Further archaeological remains survive in the vicinity which are scheduled separately.
Sources: HER:-
PastScape Monument No:-451206
Source: Historic England
Standing stones are prehistoric ritual or ceremonial monuments with dates ranging from the Late Neolithic to the end of the Bronze Age for the few excavated examples. They comprise single or paired upright orthostatic slabs, ranging from under lm to over 6m high where still erect. They are often conspicuously sited and close to other contemporary monument classes.

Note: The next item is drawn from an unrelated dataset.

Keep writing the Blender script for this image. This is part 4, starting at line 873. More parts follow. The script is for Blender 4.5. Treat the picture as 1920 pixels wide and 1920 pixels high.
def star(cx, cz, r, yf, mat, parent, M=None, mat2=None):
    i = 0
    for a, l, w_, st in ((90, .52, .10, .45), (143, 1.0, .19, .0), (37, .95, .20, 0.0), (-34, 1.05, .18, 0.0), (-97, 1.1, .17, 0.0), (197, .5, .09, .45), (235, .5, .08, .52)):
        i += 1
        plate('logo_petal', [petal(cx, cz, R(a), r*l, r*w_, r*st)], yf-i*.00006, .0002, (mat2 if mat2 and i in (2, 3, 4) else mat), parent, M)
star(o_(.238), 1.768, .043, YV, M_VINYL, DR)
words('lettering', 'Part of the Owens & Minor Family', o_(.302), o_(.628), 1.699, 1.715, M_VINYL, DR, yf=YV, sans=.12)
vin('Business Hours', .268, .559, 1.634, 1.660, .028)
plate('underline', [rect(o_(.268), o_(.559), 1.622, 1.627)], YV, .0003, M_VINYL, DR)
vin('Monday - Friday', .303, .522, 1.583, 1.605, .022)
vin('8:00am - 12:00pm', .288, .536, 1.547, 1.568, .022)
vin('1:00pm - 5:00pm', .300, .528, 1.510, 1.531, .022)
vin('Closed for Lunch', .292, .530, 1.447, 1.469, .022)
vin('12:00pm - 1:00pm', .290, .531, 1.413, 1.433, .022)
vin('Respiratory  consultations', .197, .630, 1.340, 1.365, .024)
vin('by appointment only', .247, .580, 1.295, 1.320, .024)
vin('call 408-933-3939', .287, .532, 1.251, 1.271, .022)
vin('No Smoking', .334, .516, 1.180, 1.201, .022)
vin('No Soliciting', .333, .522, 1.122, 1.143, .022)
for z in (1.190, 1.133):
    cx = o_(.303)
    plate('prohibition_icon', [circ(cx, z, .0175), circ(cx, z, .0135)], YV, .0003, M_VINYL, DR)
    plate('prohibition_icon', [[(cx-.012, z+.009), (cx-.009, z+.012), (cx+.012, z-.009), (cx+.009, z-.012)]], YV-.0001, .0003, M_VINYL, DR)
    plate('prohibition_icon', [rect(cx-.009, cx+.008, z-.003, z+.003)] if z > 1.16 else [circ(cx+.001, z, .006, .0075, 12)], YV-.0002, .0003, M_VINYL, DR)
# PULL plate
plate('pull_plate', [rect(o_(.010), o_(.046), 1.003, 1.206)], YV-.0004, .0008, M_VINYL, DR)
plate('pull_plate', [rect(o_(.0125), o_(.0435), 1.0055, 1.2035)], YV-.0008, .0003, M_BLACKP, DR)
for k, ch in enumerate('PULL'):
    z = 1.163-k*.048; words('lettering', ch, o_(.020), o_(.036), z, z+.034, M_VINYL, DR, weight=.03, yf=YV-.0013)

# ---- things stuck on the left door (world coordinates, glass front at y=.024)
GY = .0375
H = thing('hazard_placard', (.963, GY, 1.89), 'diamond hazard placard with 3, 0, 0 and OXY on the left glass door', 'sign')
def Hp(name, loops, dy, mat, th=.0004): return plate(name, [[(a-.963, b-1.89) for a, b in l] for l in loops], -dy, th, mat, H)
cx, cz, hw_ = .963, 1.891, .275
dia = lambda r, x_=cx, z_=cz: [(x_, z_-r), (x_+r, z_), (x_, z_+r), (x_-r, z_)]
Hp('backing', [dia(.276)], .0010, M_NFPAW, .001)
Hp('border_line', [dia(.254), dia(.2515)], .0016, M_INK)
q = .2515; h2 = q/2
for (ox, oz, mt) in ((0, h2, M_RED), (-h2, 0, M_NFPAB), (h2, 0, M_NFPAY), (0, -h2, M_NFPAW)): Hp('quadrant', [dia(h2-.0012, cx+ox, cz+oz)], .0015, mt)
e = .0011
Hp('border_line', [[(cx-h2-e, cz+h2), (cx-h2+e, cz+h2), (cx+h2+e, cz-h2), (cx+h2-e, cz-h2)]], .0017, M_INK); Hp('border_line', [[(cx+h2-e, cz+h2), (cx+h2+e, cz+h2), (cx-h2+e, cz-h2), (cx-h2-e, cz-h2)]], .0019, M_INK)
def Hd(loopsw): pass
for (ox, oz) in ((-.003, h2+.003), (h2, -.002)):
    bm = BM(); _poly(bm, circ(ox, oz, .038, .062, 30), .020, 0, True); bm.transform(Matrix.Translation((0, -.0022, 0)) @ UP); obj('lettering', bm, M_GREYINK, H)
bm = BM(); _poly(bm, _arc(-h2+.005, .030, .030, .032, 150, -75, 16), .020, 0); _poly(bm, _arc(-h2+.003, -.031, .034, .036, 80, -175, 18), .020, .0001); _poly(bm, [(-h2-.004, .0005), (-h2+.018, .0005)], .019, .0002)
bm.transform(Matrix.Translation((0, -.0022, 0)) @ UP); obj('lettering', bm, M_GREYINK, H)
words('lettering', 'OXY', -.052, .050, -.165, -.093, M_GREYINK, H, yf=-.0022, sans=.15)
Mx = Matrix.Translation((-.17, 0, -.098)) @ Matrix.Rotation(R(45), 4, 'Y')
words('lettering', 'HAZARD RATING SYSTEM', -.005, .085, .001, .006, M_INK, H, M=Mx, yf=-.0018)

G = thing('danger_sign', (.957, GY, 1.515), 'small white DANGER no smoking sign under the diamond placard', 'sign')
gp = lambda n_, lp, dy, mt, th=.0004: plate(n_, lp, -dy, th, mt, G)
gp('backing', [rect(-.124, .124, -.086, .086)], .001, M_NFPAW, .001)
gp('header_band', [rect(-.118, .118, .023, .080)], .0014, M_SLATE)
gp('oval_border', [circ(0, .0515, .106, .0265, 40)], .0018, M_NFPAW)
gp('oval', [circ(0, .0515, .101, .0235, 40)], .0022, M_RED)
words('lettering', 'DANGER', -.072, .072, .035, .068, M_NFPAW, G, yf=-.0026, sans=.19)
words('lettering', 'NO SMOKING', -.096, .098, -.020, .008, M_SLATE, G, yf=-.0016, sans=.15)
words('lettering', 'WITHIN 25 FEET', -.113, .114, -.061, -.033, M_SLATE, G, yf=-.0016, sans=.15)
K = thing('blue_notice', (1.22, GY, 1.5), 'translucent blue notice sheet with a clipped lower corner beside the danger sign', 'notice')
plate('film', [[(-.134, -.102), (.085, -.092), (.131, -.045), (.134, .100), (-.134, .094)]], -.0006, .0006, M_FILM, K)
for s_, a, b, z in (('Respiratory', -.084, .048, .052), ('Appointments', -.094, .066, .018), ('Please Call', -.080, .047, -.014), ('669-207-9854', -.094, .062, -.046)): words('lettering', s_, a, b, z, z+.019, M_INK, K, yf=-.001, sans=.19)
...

They can be accompanied by various features: many occur in or on the edge of round barrows, and where excavated, associated subsurface features have included stone cists, stone settings, and various pits and hollows filled in with earth containing human bone, cremations, charcoal, flints, pots and pot sherds. Similar deposits have been found in excavated sockets for standing stones, which range considerably in depth. Several standing stones also bear cup and ring marks. Standing stones may have functioned as markers for routeways, territories, graves, or meeting points, but their accompanying features show they also bore a ritual function and that they form one of several ritual monument classes of their period that often contain a deposit of cremation and domestic debris as an integral component. No national survey of standing stones has been undertaken, and estimates range from 50 to 250 extant examples, widely distributed throughout England but with concentrations in Cornwall, the North Yorkshire Moors, Cumbria, Derbyshire and the Cotswolds. Standing stones are important as nationally rare monuments, with a high longevity and demonstrating the diversity of ritual practices in the Late Neolithic and Bronze Age. Despite being recumbent, the standing stone called The Broad Stone survives comparatively well and will retain archaeological and environmental evidence relating to its function, longevity, ritual and funerary significance and overall landscape context.